Панегирик Муратова высмеять легко: калокагатия (соотнесенность здоровья души со здоровьем тела) в тираническом государстве – хотя и напоминает тезисы Леона Баттиста Альберти о совершенном человеке, но не буквально способствует гармонии личности, еще менее – нравственному сознанию. У Муратова есть строчки еще более выразительные: «По счастью, после д’Эсте в Ферраре остался не только один только замок с его темницами. Если бы от всего прежнего города уцелел лишь один дворец Скифанойя, то и тогда феррарские герцоги заслужили бы оправдание на самом строгом суде истории».
При обилии изображений «Страшных судов», возникших в Средние века, целью которых является восстановление справедливости в обществе, хотя бы и задним числом, – утверждение, будто искусство должно оправдывать status quo, звучит сомнительно. Искусство – это последний суд бесправного; именно в этом качестве искусство существует в христианской культуре. Феррара, родина Козимо Тура, также родина и монаха Савонаролы, не согласившегося с произволом. Монаху повезло перенести свои проповеди во Флоренцию, хорошо обличать того, кто стерпит. Вряд ли проповеди Джироламо Савонаролы снискали бы популярность при дворе д’Эсте: разумеется, и двор Медичи заслужил горькие слова, но попробовал бы монах сказать это на своей родине: «Я замечаю, что в мире все идет навыворот, что всякие добродетели и всякие добрые обычаи вконец погибают, я не вижу истинного света, не нахожу никого, кто стыдился бы своих пороков. Счастлив лишь тот, кто живет хищничеством, кто тучнеет, упиваясь кровью других, кто грабит вдов и их малых ребят, кто ускоряет разорение бедных. Тот человек благороден и изящен, который обманом и насилием собирает богатства, который презирает небо со Христом, который только и думает, как бы погубить ближнего».

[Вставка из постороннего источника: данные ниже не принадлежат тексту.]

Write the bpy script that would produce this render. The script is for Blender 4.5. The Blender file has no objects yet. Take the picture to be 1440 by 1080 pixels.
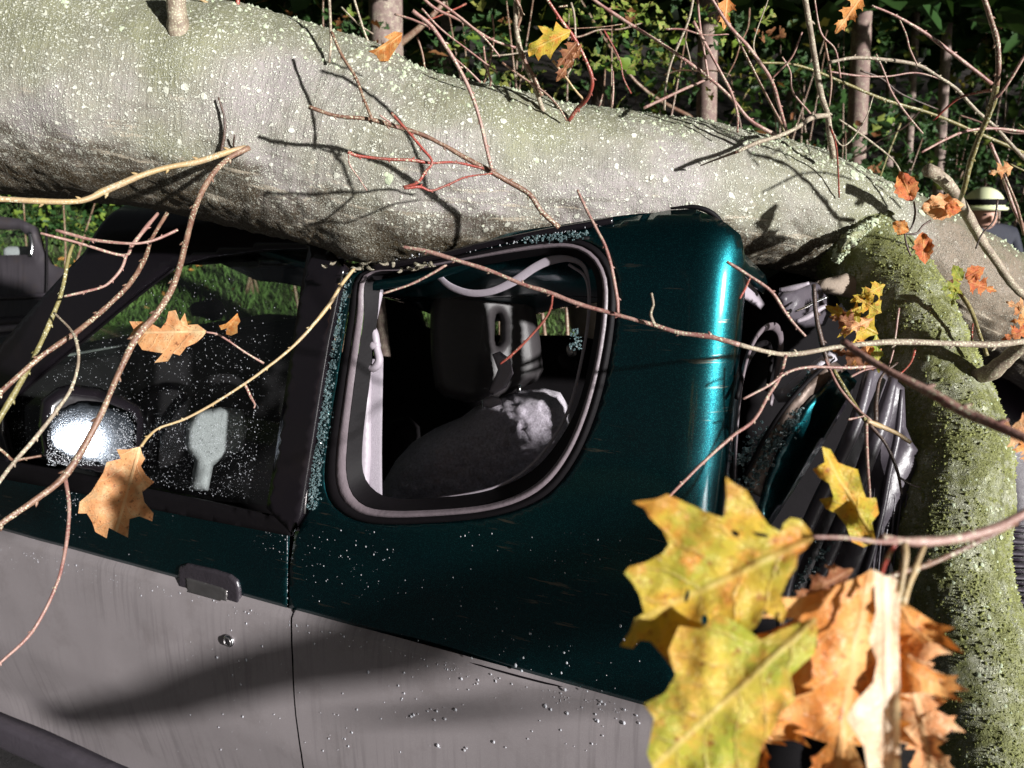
import bpy, bmesh, math, random
import numpy as np
from mathutils import Vector, Matrix, noise, geometry

R = math.radians
random.seed(7)
# ------------------------------------------------------------------ camera, world, sun, exposure
scn = bpy.context.scene
col = scn.collection
CAM = Vector((0.0, 0.0, 1.67)); PITCH = R(12); FP = 1150.0
cam_d = bpy.data.cameras.new('camera'); cam = bpy.data.objects.new('camera', cam_d); col.objects.link(cam)
cam.location = CAM; cam.rotation_euler = (R(90) - PITCH, 0, 0)
cam_d.sensor_width = 36; cam_d.lens = FP / 1440 * 36; cam_d.clip_start = 0.05; cam_d.clip_end = 400
cam_d.dof.use_dof = True; cam_d.dof.focus_distance = 1.5; cam_d.dof.aperture_fstop = 6.0
scn.camera = cam
SUN_AZ, SUN_EL = R(44.5), R(12)          # azimuth measured from behind the camera towards its right
world = bpy.data.worlds.new('World'); scn.world = world; world.use_nodes = True
wn = world.node_tree.nodes; wl = world.node_tree.links
sky = wn.new('ShaderNodeTexSky'); sky.sky_type = 'NISHITA'; sky.sun_disc = False
sky.sun_elevation = SUN_EL; sky.sun_rotation = math.pi - SUN_AZ
hs = wn.new('ShaderNodeHueSaturation'); hs.inputs['Saturation'].default_value = 0.25
wl.new(sky.outputs[0], hs.inputs['Color']); wl.new(hs.outputs[0], wn['Background'].inputs[0])
wn['Background'].inputs[1].default_value = 0.0105
sd = bpy.data.lights.new('sun', 'SUN'); sun = bpy.data.objects.new('sun', sd); col.objects.link(sun)
sd.energy = 5.0; sd.angle = R(1.3); sd.color = (1.0, 0.98, 0.96)
sdir = Vector((math.sin(SUN_AZ) * math.cos(SUN_EL), -math.cos(SUN_AZ) * math.cos(SUN_EL), math.sin(SUN_EL)))
sun.rotation_euler = sdir.to_track_quat('Z', 'Y').to_euler()
scn.view_settings.view_transform = 'Standard'; scn.view_settings.look = 'None'
scn.view_settings.exposure = 0.75; scn.view_settings.gamma = 1; scn.view_settings.use_curve_mapping = False
scn.render.engine = 'CYCLES'
scn.cycles.max_bounces = 7; scn.cycles.transparent_max_bounces = 12; scn.cycles.use_denoising = True
scn.cycles.sample_clamp_indirect = 4

# ------------------------------------------------------------------ geometry helpers
FW = Vector((0, math.cos(PITCH), -math.sin(PITCH))); UPV = Vector((0, math.sin(PITCH), math.cos(PITCH))); RT = Vector((1, 0, 0))
def ray(px, py): return FW + RT * ((px - 720) / FP) + UPV * ((540 - py) / FP)
def P(px, py, d): return CAM + ray(px, py) * d
U_ = Vector((0.896, -0.444, 0)); N_ = Vector((-0.444, -0.896, 0)); A_ = Vector((0, 1.43, 0))   # car: rearward, outward, origin
def hit(px, py, t):
    d = ray(px, py); q = A_ + N_ * t
    k = (q - CAM).dot(N_) / d.dot(N_)
    p = CAM + d * k - A_
    return p.dot(U_), p.z
PROF = [(0.0, -0.10), (0.30, -0.035), (0.45, 0.0), (0.60, 0.008), (0.74, 0.008), (0.80, 0.0), (0.92, -0.001), (1.0, -0.006), (1.05, -0.014),
        (1.2, -0.036), (1.35, -0.06), (1.5, -0.086), (1.58, -0.105), (1.63, -0.125), (1.66, -0.155), (1.672, -0.19), (1.9, -0.6)]
def prof(z):
    for (a, ta), (b, tb) in zip(PROF, PROF[1:]):
        if z <= b: return ta + (tb - ta) * (z - a) / (b - a)
    return PROF[-1][1]
_pt = [sum(prof(-0.1 + 0.01 * i + 0.006 * k) for k in (-3, -2, -1, 0, 1, 2, 3)) / 7 for i in range(220)]
def profs(z):
    f = min(max((z + 0.1) / 0.01, 0), 218); i = int(f); return _pt[i] + (_pt[i + 1] - _pt[i]) * (f - i)
def S(px, py, off=0.0):
    t = -0.05
    for _ in range(12): s, z = hit(px, py, t); t = profs(z) + off
    return (s, z)
S0 = hit(1015, 600, -0.09)[0] - 0.065; RC = 0.075
def W(s, t, z):
    if s <= S0: return A_ + U_ * s + N_ * t + Vector((0, 0, z))
    a = (s - S0) / RC
    if a <= math.pi / 2: ss = S0 + RC * math.sin(a); tt = t - RC * (1 - math.cos(a))
    else: ss = S0 + RC; tt = t - RC - (s - S0 - RC * math.pi / 2)
    return A_ + U_ * ss + N_ * tt + Vector((0, 0, z))
def C3(s, t, z): return A_ + U_ * s + N_ * t + Vector((0, 0, z))
def smooth(pts, n=8, closed=False):
    pts = [Vector(p) for p in pts]; out = []
    N = len(pts)
    rng = range(N) if closed else range(N - 1)
    for i in rng:
        p1 = pts[i]; p2 = pts[(i + 1) % N]
        p0 = pts[(i - 1) % N] if (closed or i > 0) else p1 * 2 - p2
        p3 = pts[(i + 2) % N] if (closed or i + 2 < N) else p2 * 2 - p1
        for k in range(n):
            t = k / n; t2 = t * t; t3 = t2 * t
            out.append(0.5 * ((2 * p1) + (p2 - p0) * t + (2 * p0 - 5 * p1 + 4 * p2 - p3) * t2 + (3 * p1 - p0 - 3 * p2 + p3) * t3))
    if not closed: out.append(pts[-1].copy())
    return out
def inpoly(X, Y, poly):
    c = np.zeros(X.shape, bool); n = len(poly)
    for i in range(n):
        x1, y1 = poly[i]; x2, y2 = poly[(i + 1) % n]
        if y1 == y2: continue
        m = ((y1 > Y) != (y2 > Y)) & (X < (x2 - x1) * (Y - y1) / (y2 - y1) + x1)
        c ^= m
    return c
def bdist(X, Y, poly):
    d = np.full(X.shape, 1e9); n = len(poly)
    for i in range(n):
        x1, y1 = poly[i]; x2, y2 = poly[(i + 1) % n]
        dx, dy = x2 - x1, y2 - y1; L = dx * dx + dy * dy
        if L == 0: continue
        t = np.clip(((X - x1) * dx + (Y - y1) * dy) / L, 0, 1)
        d = np.minimum(d, np.hypot(X - x1 - t * dx, Y - y1 - t * dy))
    return d
def resample(poly, step):
    out = []
    n = len(poly)
    for i in range(n):
        a = poly[i]; b = poly[(i + 1) % n]; L = math.hypot(b[0] - a[0], b[1] - a[1])
        k = max(1, int(round(L / step)))
        for j in range(k): out.append((a[0] + (b[0] - a[0]) * j / k, a[1] + (b[1] - a[1]) * j / k))
    return out
def cdt(outline, holes, step):
    loops = [resample(outline, step)] + [resample(h, step) for h in holes]
    xs = [p[0] for p in outline]; ys = [p[1] for p in outline]
    gx, gy = np.meshgrid(np.arange(min(xs), max(xs), step), np.arange(min(ys), max(ys), step * 0.9))
    gx = gx + (np.arange(gx.shape[0]) % 2)[:, None] * step * 0.5
    X = gx.ravel(); Y = gy.ravel()
    m = inpoly(X, Y, loops[0]) & (bdist(X, Y, loops[0]) > step * 0.55)
    for h in loops[1:]: m &= ~inpoly(X, Y, h) & (bdist(X, Y, h) > step * 0.55)
    X = X[m]; Y = Y[m]
    V = []; E = []
    for l in loops:
        b = len(V); V += [Vector(p) for p in l]; E += [(b + i, b + (i + 1) % len(l)) for i in range(len(l))]
    V += [Vector((float(a), float(b))) for a, b in zip(X, Y)]
    r = geometry.delaunay_2d_cdt(V, E, [], 0, 1e-7)
    vs, fs = r[0], r[2]
    cx = np.array([sum(vs[i].x for i in f) / 3 for f in fs]); cy = np.array([sum(vs[i].y for i in f) / 3 for f in fs])
    k = inpoly(cx, cy, loops[0])
    for h in loops[1:]: k &= ~inpoly(cx, cy, h)
    return [(v.x, v.y) for v in vs], [f for f, kk in zip(fs, k) if kk], loops
def link(name, me, mat, parent=None):
    o = bpy.data.objects.new(name, me); col.objects.link(o)
    if mat is not None and not me.materials:
        for m_ in (mat if isinstance(mat, (list, tuple)) else [mat]): me.materials.append(m_)
    if parent is not None: o.parent = parent
    return o
def mk(name, V, F, mat, parent=None, flat=False, uv=None):
    me = bpy.data.meshes.new(name); me.from_pydata([tuple(v) for v in V], [], [tuple(f) for f in F]); me.update()
    if not flat: me.shade_smooth()
    if uv is not None:
        l = me.uv_layers.new(name='UVMap'); li = np.zeros(len(me.loops), np.int32); me.loops.foreach_get('vertex_index', li)
        l.data.foreach_set('uv', np.array(uv, np.float32)[li].ravel())
    return link(name, me, mat, parent)
def tag(o, label, cat, group=None, kind=None):
    o['label'] = label; o['category'] = cat
    if group: o['group'] = group
    if kind: o['kind'] = kind
    return o
def empty(name, loc, label, cat, group=None):
    o = bpy.data.objects.new(name, None); col.objects.link(o); o.location = loc; o.empty_display_size = 0.1
    bpy.context.view_layer.update()
    return tag(o, label, cat, group)
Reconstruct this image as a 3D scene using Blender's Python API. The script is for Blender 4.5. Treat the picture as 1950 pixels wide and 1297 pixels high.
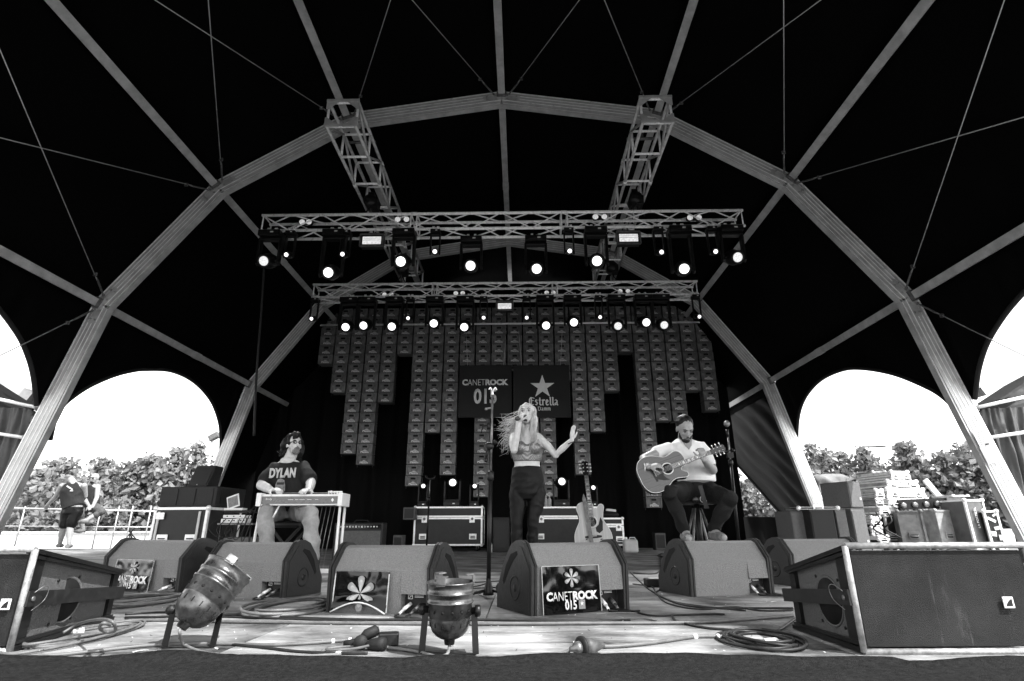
import bpy, bmesh, math, random
from mathutils import Vector, Matrix, noise, Euler
V = Vector
random.seed(7)
SC = bpy.context.scene
COL = SC.collection
for _o in list(bpy.data.objects): bpy.data.objects.remove(_o)
# ------------------------------------------------------------------ camera
CF, CP, CY, CR, CH = 1050.8, .330931, -.015241, -.002695, .41
_f = V((math.sin(CY)*math.cos(CP), math.cos(CY)*math.cos(CP), math.sin(CP)))
_rt = V((math.cos(CY), -math.sin(CY), 0)); _up = _rt.cross(_f)
_r2 = _rt*math.cos(CR)+_up*math.sin(CR); _u2 = -_rt*math.sin(CR)+_up*math.cos(CR)
CAM = V((0, 0, CH))
cd = bpy.data.cameras.new('camera'); cam = bpy.data.objects.new('camera', cd); COL.objects.link(cam)
cd.sensor_width = 36; cd.lens = 36*CF/1950; cd.clip_start = .05; cd.clip_end = 900
M3 = Matrix((_r2, _u2, -_f)).transposed()
cam.matrix_world = Matrix.Translation(CAM) @ M3.to_4x4()
SC.camera = cam
# ------------------------------------------------------------------ sky, sun, exposure
SUN_E, SUN_A = math.radians(51), math.radians(54)      # elevation; azimuth to the right behind the camera
SUN = V((math.cos(SUN_E)*math.sin(SUN_A), -math.cos(SUN_E)*math.cos(SUN_A), math.sin(SUN_E)))
W = bpy.data.worlds.new('World'); SC.world = W; W.use_nodes = True
nt = W.node_tree; nt.nodes.clear()
sky = nt.nodes.new('ShaderNodeTexSky'); sky.sky_type = 'NISHITA'; sky.sun_disc = False
sky.sun_elevation = SUN_E; sky.sun_rotation = math.atan2(SUN.x, SUN.y); sky.dust_density = 1; sky.air_density = 1
bw = nt.nodes.new('ShaderNodeRGBToBW'); bg = nt.nodes.new('ShaderNodeBackground'); out = nt.nodes.new('ShaderNodeOutputWorld')
nt.links.new(sky.outputs[0], bw.inputs[0]); nt.links.new(bw.outputs[0], bg.inputs[0]); nt.links.new(bg.outputs[0], out.inputs[0])
bg.inputs[1].default_value = .15
sl = bpy.data.lights.new('sun', 'SUN'); sl.energy = 2.0; sl.angle = math.radians(.5); sl.color = (1, 1, 1)
so = bpy.data.objects.new('sun', sl); COL.objects.link(so); so.rotation_euler = SUN.to_track_quat('Z', 'Y').to_euler()
SC.view_settings.view_transform = 'Standard'; SC.view_settings.look = 'None'; SC.view_settings.exposure = 2.3
SC.view_settings.gamma = 1; SC.view_settings.use_curve_mapping = False
SC.render.engine = 'CYCLES'; SC.cycles.max_bounces = 6; SC.cycles.diffuse_bounces = 4; SC.cycles.glossy_bounces = 3
SC.cycles.sample_clamp_indirect = 4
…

Порой случается так, что человек, не обладая возможностью высказать суждение в лицо мучителю, адресует инвективы злодею значительно меньшего калибра, такому тирану, который не столь безжалостен. В пьесе Томаса Манна «Фьоренца» правитель Флоренции Лоренцо Медичи говорит Савонароле в ответ на обвинения: «Разве я Малатеста или Бальони? Вы несправедливы ко мне, если держите за им подобного». Такого диалога в истории не было, однако Манн передал атмосферу медичийского двора удачно: Лоренцо именно так и защищался бы. Помимо прочего, Лоренцо Великолепный не находился под обаянием рыцарского эпоса, предпочитая глубокомысленные античные диалоги; отсутствие рыцарских пристрастий означало многое, это попросту иное устройство сознания. Противоречие стилистики проповедей феррарца Савонаролы и того рыцарского эпоса, который стал в Ферраре идеологией, стало темой картин Козимо Тура.
Ретабль Роверелла состоит, по замыслу художника Козимо Тура, из пяти панелей. Центральная – «Мадонна во славе», левая створка со святым Георгием и правая створка со святым Павлом, и нижняя часть (пределла) с девятью тондо, изображающими жизнь Иисуса. Верхняя часть ансамбля, «Пьета», согласно замыслу венчающая ретабль, находится сегодня в Лувре. Центральная часть, «Мадонна во славе», – в Лондонской Национальной галерее, левая часть и семь тондо утрачены. Взрыв, уничтоживший ансамбль Роверелла, стал единственной реакцией цивилизации на призыв художника к единению. Несмотря на обстоятельства, ретабль можно реконструировать в воображении.
Центральная часть полиптиха нуждается в подробном экфрасисе.
Создан многочастный алтарь, цель которого воспламенить сердца верой, но первое чувство, которое вызывают образы, – это меланхолическая печаль, то самое чувство, которое вызывают все произведения Тура: и диптихи Феррарского собора, и картина «Святой Иероним». Алтарь не отрицает энтузиазм веры (совсем напротив), но настраивает на размышление и внимательное разглядывание. Когда мы находимся во власти энтузиазма, то не замечаем подробностей; осознав печаль этого мира, становишься внимателен к деталям.